Hers is a particularly sad story: not because she didn’t see her demise coming (I think she did), but because she saw it coming and simply couldn’t alter her behaviour in such a way as to prevent it – like being tied to the railway tracks, and watching the engine approaching. She had a very lofty view of herself and her discipline – and once (unfortunately) when asked by someone whom she viewed as her junior for her mobile number, she replied (without irony) “You? You don’t get MY number!”. This wasn’t a one-off: she used not to do things that she viewed as beneath her (which, it must be said, were viewed by pretty much everyone else as absolutely within her job description), and used not to concern herself with actually translating her thinking into creative work (which, for example, Good Friend at Work and I spend the bulk of our time doing) – indeed, when I was talking to her after she had been fired, she actually said “I don’t care about the creative work”.

This disengaged and detached view of Planning doesn’t cut it any more – if it ever did – either with clients or agencies, and her death knell was sounded by being asked off a piece of business for the third time.

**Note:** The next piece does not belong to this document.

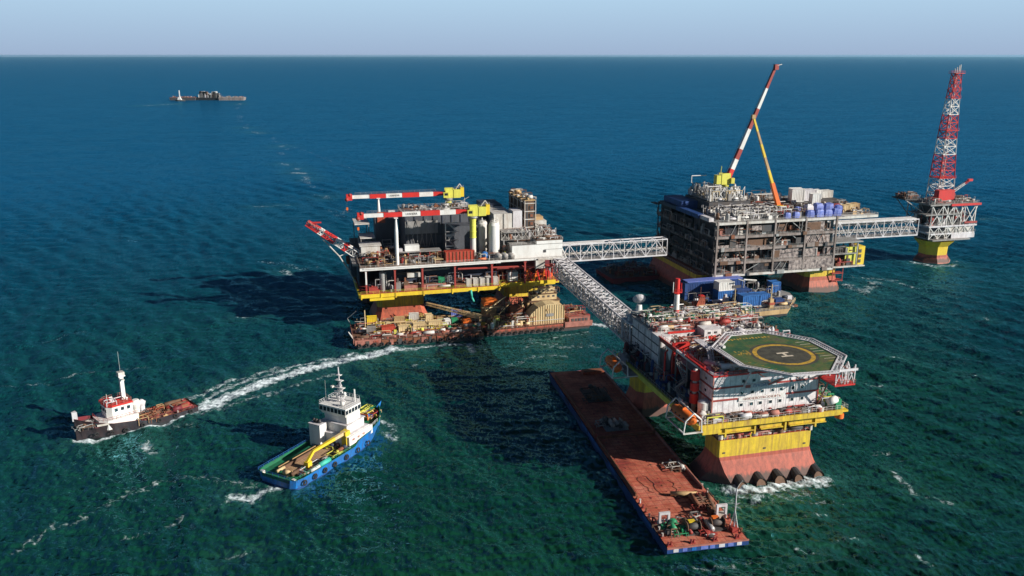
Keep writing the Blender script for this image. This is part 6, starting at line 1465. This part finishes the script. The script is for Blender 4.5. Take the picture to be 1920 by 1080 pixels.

Eventually, there’s no way to remain employed if clients don’t want you on your business.

So: she’s with us for another couple of months, and I’ll miss her when she’s gone. I’ll still see her, I hope (she’s a lovely, generous and funny woman – and she throws the best parties known to man) and I hope that a life as a consultant, which is what she’s going to do, will suit her better and bring her more satisfaction.